THE EXERCISE
No pictures belong in the copy; return exactly the lines from the one with "Write a Blender" through the one with "bg = w.node_tree.nodes['Background'];", both ends included, and nothing else.
-------- RECORDS FOR PROCESSING
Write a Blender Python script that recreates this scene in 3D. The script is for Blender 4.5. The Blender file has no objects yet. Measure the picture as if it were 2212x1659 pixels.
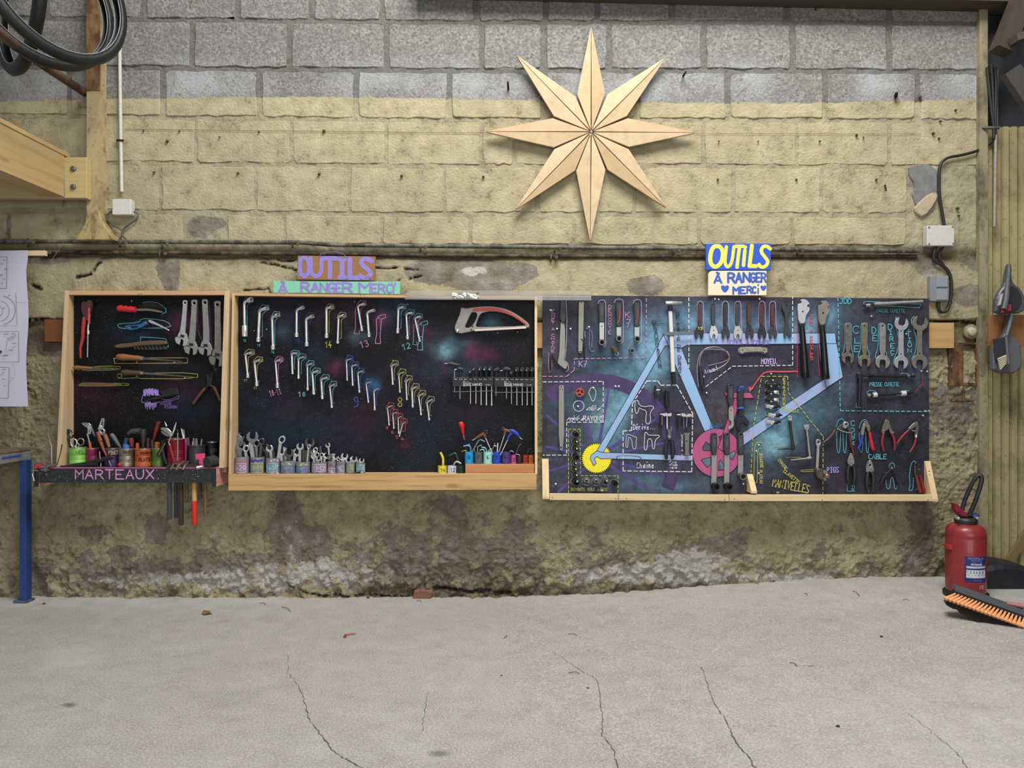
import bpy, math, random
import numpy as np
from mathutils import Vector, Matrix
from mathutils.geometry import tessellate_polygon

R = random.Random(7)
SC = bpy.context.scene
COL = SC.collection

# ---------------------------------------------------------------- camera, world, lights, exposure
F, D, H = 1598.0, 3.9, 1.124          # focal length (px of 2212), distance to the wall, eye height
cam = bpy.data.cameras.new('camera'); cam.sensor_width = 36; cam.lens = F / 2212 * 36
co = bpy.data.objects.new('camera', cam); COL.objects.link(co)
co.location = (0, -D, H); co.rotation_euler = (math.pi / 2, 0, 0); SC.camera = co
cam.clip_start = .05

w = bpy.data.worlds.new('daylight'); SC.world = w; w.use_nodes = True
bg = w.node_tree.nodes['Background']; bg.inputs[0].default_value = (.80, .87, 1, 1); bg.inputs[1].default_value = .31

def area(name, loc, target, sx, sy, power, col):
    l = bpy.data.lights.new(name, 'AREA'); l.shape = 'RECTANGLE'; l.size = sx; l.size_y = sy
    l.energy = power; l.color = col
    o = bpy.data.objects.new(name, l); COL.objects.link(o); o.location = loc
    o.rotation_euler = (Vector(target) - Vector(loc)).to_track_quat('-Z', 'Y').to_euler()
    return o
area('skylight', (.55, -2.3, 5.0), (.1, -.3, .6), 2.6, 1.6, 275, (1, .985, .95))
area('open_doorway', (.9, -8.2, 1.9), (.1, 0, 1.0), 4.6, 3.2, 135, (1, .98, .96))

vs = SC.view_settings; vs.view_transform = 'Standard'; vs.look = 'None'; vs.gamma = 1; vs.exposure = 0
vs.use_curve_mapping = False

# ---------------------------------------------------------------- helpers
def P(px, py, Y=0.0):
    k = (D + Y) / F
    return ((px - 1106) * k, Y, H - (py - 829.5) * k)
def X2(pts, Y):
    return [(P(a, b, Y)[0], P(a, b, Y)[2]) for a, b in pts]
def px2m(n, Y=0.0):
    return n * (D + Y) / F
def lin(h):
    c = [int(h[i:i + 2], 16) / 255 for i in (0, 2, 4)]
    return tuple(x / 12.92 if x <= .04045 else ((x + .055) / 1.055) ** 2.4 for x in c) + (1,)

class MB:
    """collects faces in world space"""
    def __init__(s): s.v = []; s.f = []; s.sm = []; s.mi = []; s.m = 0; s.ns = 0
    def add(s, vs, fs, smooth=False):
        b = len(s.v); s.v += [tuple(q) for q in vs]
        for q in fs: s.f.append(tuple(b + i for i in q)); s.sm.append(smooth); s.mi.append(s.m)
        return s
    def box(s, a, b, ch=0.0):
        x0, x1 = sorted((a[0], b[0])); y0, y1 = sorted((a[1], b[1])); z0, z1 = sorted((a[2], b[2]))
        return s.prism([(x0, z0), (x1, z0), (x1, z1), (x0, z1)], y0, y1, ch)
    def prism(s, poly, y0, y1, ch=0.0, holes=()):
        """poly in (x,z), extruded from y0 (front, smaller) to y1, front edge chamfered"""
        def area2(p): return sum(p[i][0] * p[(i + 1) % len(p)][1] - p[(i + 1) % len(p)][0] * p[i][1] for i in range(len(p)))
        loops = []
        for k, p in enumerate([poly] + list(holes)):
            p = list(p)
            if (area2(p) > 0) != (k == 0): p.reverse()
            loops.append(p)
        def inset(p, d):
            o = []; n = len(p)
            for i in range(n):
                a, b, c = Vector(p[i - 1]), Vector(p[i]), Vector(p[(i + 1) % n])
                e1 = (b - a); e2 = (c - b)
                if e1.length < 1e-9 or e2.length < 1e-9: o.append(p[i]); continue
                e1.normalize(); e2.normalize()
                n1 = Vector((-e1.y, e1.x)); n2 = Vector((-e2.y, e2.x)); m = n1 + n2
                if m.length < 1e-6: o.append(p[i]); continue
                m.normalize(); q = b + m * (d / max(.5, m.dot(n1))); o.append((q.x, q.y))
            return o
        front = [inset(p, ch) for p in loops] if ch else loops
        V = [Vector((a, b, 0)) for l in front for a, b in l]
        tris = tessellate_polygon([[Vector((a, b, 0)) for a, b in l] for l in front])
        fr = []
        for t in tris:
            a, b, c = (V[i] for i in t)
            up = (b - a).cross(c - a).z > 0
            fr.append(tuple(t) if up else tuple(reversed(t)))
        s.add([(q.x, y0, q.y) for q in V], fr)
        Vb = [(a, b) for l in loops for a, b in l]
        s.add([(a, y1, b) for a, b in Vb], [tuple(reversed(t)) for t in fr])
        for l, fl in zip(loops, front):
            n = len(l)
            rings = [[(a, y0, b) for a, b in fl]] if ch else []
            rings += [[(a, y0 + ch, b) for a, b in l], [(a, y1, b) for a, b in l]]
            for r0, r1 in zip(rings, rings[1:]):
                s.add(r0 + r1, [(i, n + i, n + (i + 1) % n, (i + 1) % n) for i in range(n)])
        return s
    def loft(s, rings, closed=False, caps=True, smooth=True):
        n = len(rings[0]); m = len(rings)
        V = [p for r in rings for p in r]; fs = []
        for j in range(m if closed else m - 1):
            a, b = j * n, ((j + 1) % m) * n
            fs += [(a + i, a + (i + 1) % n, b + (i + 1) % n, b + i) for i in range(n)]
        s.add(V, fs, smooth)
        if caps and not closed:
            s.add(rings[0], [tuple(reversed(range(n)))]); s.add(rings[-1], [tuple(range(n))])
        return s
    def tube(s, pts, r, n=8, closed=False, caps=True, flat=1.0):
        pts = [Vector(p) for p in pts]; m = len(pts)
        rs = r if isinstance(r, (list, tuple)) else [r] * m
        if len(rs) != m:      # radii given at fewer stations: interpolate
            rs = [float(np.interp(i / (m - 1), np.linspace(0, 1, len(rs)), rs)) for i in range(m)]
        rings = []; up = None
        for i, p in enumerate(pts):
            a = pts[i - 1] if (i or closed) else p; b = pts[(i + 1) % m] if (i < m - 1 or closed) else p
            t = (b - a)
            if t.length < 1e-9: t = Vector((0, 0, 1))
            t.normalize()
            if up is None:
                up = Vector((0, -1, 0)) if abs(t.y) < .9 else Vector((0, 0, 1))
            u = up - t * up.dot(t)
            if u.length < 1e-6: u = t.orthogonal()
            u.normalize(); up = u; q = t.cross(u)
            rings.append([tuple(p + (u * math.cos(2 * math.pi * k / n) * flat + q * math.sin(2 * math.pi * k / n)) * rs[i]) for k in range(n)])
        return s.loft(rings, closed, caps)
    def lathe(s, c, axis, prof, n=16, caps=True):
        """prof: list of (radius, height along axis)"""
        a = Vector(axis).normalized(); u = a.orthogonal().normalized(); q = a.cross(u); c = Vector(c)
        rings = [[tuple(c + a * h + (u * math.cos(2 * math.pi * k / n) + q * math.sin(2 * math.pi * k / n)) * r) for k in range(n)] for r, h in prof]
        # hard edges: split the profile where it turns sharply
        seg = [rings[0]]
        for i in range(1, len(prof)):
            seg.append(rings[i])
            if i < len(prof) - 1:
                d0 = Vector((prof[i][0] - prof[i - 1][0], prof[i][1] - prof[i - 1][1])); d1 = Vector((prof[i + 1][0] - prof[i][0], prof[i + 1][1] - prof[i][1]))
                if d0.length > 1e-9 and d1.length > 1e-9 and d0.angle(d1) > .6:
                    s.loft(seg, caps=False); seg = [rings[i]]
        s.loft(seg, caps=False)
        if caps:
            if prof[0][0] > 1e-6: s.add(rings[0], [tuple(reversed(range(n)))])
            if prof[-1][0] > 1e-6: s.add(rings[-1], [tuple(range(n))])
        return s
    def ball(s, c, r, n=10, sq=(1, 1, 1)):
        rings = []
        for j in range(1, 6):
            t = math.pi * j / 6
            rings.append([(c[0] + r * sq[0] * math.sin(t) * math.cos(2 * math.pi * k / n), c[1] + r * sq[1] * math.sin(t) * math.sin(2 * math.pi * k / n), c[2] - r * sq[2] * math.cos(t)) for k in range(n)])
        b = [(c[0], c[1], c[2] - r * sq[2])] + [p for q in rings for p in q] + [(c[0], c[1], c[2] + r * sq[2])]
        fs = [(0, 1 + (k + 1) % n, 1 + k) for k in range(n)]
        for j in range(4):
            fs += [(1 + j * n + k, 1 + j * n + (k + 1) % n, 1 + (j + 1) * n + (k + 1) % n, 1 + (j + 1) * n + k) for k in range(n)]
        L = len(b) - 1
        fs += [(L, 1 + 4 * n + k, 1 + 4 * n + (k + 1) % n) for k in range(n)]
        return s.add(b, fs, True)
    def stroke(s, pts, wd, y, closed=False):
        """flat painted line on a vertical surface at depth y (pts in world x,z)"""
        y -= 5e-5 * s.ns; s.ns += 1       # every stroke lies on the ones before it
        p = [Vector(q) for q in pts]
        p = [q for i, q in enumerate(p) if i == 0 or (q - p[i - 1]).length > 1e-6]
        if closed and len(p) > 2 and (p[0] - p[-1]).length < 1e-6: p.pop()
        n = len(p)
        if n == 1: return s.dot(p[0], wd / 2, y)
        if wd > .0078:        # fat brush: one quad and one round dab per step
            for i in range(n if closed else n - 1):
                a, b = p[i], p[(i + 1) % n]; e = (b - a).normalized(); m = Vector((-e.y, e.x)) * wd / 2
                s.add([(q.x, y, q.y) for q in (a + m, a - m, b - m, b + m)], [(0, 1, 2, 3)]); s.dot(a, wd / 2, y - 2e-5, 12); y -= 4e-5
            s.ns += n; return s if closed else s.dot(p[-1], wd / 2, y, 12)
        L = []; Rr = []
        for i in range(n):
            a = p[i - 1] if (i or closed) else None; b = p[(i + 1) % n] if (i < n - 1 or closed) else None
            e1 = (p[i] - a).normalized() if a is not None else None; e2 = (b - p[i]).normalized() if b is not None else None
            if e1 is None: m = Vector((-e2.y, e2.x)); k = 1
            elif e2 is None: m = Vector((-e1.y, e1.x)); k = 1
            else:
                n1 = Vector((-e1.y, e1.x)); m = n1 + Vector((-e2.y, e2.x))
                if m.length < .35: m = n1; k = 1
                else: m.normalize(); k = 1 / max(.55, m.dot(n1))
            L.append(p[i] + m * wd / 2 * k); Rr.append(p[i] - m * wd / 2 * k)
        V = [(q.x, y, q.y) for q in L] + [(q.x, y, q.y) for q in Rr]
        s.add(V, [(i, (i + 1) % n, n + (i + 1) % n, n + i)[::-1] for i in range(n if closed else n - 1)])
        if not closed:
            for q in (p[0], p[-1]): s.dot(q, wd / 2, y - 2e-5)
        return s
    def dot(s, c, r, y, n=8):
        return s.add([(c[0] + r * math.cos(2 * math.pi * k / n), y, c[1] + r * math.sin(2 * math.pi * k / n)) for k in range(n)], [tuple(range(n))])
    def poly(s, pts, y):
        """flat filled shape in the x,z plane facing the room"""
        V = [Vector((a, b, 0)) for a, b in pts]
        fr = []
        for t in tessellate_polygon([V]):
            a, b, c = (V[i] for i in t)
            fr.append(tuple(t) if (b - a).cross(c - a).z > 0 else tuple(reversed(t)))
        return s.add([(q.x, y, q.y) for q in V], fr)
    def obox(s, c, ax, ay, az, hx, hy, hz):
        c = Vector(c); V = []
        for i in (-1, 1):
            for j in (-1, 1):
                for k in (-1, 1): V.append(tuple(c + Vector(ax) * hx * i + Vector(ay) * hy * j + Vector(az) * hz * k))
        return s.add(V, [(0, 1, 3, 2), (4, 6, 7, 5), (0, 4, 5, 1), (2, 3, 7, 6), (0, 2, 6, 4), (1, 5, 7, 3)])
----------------
-------- RECORDS FOR PROCESSING
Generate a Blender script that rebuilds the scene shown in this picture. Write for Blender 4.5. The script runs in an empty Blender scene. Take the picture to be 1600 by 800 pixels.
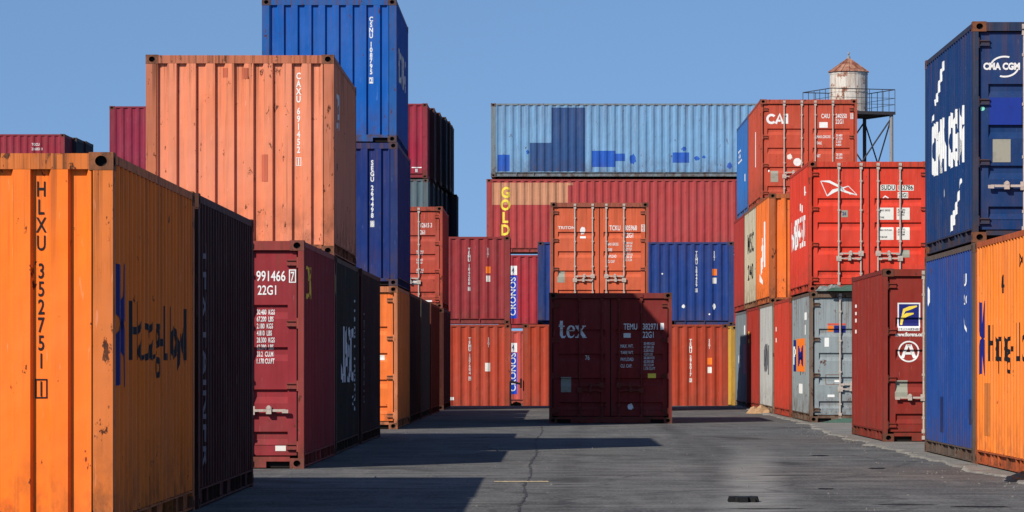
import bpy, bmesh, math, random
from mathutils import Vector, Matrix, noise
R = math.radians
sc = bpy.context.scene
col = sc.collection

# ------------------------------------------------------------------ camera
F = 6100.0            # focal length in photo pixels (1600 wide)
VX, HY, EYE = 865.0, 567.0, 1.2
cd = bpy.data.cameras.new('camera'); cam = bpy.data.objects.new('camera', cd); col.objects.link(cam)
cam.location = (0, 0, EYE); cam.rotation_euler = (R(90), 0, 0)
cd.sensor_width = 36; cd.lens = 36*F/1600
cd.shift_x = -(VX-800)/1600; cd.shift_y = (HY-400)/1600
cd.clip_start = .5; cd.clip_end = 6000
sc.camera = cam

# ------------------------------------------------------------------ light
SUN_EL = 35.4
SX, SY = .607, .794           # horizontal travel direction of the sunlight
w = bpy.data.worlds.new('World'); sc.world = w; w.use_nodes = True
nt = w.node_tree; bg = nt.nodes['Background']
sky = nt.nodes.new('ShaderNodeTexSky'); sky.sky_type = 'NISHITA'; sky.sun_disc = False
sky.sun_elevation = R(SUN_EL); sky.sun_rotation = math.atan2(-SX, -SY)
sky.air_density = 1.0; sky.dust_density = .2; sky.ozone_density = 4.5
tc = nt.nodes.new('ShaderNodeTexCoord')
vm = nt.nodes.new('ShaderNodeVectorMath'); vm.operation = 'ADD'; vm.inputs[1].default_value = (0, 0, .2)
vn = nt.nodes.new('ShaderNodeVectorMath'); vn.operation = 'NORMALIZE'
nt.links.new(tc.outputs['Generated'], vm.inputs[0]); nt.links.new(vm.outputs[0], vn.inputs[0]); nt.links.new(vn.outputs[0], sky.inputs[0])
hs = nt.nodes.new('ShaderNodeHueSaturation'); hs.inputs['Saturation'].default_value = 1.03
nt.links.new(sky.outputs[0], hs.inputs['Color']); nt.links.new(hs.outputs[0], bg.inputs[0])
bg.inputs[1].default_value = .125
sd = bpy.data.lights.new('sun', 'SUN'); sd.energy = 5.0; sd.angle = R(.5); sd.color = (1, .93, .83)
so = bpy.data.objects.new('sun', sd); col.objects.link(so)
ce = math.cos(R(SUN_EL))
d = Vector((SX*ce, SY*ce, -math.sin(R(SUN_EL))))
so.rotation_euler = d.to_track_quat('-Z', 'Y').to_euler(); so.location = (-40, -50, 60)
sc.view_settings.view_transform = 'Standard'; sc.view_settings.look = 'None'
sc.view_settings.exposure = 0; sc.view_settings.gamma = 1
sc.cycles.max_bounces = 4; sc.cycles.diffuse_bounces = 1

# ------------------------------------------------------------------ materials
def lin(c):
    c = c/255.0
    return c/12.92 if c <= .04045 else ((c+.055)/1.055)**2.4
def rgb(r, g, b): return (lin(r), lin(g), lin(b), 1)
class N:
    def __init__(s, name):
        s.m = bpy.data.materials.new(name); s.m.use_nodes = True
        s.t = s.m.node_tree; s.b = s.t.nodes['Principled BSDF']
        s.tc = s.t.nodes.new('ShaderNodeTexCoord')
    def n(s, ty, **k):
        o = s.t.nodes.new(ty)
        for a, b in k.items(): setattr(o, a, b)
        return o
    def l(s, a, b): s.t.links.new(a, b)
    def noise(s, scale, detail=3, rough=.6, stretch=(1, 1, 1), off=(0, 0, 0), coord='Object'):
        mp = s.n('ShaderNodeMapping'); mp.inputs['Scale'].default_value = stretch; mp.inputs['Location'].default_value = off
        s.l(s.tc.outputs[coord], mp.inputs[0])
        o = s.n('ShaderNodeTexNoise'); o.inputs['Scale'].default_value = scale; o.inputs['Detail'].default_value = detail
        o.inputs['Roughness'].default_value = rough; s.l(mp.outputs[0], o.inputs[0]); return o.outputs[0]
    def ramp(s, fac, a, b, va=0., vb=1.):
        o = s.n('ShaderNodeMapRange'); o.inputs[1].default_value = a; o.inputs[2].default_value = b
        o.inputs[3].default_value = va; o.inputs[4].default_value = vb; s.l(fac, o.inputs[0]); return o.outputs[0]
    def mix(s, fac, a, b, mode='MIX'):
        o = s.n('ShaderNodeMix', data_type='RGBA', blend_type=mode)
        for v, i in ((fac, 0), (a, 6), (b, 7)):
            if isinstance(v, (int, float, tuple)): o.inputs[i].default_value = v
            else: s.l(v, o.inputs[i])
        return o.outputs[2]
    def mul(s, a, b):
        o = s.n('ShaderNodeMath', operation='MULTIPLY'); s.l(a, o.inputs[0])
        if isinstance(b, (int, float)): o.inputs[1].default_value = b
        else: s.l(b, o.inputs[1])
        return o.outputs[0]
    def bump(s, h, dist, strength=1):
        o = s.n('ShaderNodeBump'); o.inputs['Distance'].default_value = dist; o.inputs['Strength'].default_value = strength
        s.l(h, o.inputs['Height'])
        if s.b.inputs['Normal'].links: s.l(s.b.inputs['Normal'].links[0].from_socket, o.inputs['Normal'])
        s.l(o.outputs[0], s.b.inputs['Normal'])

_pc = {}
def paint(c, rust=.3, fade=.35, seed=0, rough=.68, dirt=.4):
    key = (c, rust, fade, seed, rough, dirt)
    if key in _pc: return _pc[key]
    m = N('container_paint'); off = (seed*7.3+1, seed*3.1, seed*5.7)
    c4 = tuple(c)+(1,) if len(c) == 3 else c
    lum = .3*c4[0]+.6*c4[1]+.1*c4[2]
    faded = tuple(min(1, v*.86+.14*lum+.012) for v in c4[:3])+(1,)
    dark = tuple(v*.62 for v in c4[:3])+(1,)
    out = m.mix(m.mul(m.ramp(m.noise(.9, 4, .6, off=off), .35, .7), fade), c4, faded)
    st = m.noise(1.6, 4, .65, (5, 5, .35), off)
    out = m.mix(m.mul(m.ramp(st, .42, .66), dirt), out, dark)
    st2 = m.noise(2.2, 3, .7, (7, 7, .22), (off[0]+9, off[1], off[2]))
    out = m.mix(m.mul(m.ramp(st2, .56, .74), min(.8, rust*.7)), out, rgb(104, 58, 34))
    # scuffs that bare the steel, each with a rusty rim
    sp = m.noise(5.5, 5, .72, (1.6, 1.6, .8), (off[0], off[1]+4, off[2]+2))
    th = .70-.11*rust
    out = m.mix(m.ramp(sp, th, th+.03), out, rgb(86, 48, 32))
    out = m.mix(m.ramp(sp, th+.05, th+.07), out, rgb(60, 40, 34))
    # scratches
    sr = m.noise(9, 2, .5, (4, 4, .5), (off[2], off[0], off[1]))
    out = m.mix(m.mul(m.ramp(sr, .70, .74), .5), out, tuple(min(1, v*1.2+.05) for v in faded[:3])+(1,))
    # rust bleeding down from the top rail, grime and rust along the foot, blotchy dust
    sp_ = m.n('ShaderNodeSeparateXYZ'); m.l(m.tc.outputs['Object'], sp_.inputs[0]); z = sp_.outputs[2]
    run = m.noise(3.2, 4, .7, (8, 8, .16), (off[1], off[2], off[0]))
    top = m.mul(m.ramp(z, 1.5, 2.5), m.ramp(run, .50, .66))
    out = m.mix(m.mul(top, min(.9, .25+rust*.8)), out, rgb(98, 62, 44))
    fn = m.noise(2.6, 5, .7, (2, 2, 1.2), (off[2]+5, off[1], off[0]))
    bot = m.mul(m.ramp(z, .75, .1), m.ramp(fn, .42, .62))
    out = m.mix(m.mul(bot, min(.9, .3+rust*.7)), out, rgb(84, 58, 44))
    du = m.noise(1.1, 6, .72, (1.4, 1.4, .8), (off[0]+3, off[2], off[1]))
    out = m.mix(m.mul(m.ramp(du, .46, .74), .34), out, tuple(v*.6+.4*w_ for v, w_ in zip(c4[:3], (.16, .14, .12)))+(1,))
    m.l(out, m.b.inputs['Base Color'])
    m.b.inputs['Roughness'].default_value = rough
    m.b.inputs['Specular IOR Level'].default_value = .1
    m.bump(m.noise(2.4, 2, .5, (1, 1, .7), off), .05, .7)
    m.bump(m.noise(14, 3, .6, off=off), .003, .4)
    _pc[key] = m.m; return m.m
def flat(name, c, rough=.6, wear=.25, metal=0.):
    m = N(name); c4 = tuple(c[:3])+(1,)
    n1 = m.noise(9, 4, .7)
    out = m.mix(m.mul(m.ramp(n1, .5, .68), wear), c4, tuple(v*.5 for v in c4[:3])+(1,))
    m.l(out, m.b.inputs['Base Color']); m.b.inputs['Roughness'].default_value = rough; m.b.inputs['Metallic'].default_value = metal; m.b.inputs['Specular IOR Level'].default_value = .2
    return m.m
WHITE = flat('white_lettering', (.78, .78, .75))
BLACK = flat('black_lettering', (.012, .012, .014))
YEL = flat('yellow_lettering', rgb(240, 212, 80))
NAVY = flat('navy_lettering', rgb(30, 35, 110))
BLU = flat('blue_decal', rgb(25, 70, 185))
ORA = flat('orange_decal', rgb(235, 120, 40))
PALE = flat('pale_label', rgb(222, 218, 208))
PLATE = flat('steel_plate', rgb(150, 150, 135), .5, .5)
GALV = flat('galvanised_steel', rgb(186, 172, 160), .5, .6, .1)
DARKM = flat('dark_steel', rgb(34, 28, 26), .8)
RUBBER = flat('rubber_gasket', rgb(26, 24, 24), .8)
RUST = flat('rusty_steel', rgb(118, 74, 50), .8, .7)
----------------
PROBLEM SOLUTION
Write a Blender Python script that recreates this scene in 3D. The script is for Blender 4.5. The Blender file has no objects yet. Measure the picture as if it were 2212x1659 pixels.
import bpy, math, random
import numpy as np
from mathutils import Vector, Matrix
from mathutils.geometry import tessellate_polygon

R = random.Random(7)
SC = bpy.context.scene
COL = SC.collection

# ---------------------------------------------------------------- camera, world, lights, exposure
F, D, H = 1598.0, 3.9, 1.124          # focal length (px of 2212), distance to the wall, eye height
cam = bpy.data.cameras.new('camera'); cam.sensor_width = 36; cam.lens = F / 2212 * 36
co = bpy.data.objects.new('camera', cam); COL.objects.link(co)
co.location = (0, -D, H); co.rotation_euler = (math.pi / 2, 0, 0); SC.camera = co
cam.clip_start = .05

w = bpy.data.worlds.new('daylight'); SC.world = w; w.use_nodes = True
bg = w.node_tree.nodes['Background']; bg.inputs[0].default_value = (.80, .87, 1, 1); bg.inputs[1].default_value = .31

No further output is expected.